**TASK DIRECTIONS**
Set the following entries down again exactly, line by line.

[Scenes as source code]
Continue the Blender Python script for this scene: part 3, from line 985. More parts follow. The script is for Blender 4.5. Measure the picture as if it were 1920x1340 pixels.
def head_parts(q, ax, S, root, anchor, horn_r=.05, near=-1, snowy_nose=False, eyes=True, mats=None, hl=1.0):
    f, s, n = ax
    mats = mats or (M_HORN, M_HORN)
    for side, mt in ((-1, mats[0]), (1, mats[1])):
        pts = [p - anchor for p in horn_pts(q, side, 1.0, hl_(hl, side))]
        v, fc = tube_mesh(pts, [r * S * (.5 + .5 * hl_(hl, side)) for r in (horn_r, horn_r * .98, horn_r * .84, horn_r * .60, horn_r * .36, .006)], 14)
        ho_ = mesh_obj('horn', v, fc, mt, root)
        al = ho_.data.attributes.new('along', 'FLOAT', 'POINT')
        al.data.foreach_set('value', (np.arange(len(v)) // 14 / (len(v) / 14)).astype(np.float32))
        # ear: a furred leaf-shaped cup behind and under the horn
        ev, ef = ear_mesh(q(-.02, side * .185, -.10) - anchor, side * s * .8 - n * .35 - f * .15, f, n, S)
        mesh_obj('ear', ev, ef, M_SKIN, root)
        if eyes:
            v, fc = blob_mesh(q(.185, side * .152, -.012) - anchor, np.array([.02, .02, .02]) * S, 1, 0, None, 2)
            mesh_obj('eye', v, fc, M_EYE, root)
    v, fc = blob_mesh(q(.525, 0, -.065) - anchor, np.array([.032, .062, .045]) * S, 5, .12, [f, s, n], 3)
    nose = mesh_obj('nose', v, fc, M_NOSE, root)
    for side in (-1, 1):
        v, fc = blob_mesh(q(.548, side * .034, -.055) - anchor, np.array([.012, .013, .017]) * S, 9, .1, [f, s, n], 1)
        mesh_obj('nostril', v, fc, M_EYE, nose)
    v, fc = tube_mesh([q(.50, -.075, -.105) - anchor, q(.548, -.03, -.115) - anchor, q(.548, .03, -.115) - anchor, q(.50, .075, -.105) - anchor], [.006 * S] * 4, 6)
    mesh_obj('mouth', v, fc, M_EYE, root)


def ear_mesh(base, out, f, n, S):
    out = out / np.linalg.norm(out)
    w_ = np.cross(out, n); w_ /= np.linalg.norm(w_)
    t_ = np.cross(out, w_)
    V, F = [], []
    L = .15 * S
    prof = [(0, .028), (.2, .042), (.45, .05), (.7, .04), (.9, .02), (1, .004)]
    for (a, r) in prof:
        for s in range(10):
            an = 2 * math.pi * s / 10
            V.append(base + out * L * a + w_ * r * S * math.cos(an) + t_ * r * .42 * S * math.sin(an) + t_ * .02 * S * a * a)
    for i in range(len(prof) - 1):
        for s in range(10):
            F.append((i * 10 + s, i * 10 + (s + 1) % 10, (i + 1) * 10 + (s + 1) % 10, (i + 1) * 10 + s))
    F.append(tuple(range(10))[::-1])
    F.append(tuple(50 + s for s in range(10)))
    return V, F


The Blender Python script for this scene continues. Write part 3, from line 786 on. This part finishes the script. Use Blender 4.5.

**RESULT FOR THIS EXERCISE**
Continue the Blender Python script for this scene: part 3, from line 985. More parts follow. The script is for Blender 4.5. Measure the picture as if it were 1920x1340 pixels.
def head_parts(q, ax, S, root, anchor, horn_r=.05, near=-1, snowy_nose=False, eyes=True, mats=None, hl=1.0):
    f, s, n = ax
    mats = mats or (M_HORN, M_HORN)
    for side, mt in ((-1, mats[0]), (1, mats[1])):
        pts = [p - anchor for p in horn_pts(q, side, 1.0, hl_(hl, side))]
        v, fc = tube_mesh(pts, [r * S * (.5 + .5 * hl_(hl, side)) for r in (horn_r, horn_r * .98, horn_r * .84, horn_r * .60, horn_r * .36, .006)], 14)
        ho_ = mesh_obj('horn', v, fc, mt, root)
        al = ho_.data.attributes.new('along', 'FLOAT', 'POINT')
        al.data.foreach_set('value', (np.arange(len(v)) // 14 / (len(v) / 14)).astype(np.float32))
        # ear: a furred leaf-shaped cup behind and under the horn
        ev, ef = ear_mesh(q(-.02, side * .185, -.10) - anchor, side * s * .8 - n * .35 - f * .15, f, n, S)
        mesh_obj('ear', ev, ef, M_SKIN, root)
        if eyes:
            v, fc = blob_mesh(q(.185, side * .152, -.012) - anchor, np.array([.02, .02, .02]) * S, 1, 0, None, 2)
            mesh_obj('eye', v, fc, M_EYE, root)
    v, fc = blob_mesh(q(.525, 0, -.065) - anchor, np.array([.032, .062, .045]) * S, 5, .12, [f, s, n], 3)
    nose = mesh_obj('nose', v, fc, M_NOSE, root)
    for side in (-1, 1):
        v, fc = blob_mesh(q(.548, side * .034, -.055) - anchor, np.array([.012, .013, .017]) * S, 9, .1, [f, s, n], 1)
        mesh_obj('nostril', v, fc, M_EYE, nose)
    v, fc = tube_mesh([q(.50, -.075, -.105) - anchor, q(.548, -.03, -.115) - anchor, q(.548, .03, -.115) - anchor, q(.50, .075, -.105) - anchor], [.006 * S] * 4, 6)
    mesh_obj('mouth', v, fc, M_EYE, root)


def ear_mesh(base, out, f, n, S):
    out = out / np.linalg.norm(out)
    w_ = np.cross(out, n); w_ /= np.linalg.norm(w_)
    t_ = np.cross(out, w_)
    V, F = [], []
    L = .15 * S
    prof = [(0, .028), (.2, .042), (.45, .05), (.7, .04), (.9, .02), (1, .004)]
    for (a, r) in prof:
        for s in range(10):
            an = 2 * math.pi * s / 10
            V.append(base + out * L * a + w_ * r * S * math.cos(an) + t_ * r * .42 * S * math.sin(an) + t_ * .02 * S * a * a)
    for i in range(len(prof) - 1):
        for s in range(10):
            F.append((i * 10 + s, i * 10 + (s + 1) % 10, (i + 1) * 10 + (s + 1) % 10, (i + 1) * 10 + s))
    F.append(tuple(range(10))[::-1])
    F.append(tuple(50 + s for s in range(10)))
    return V, F


The Blender Python script for this scene continues. Write part 3, from line 786 on. This part finishes the script. Use Blender 4.5.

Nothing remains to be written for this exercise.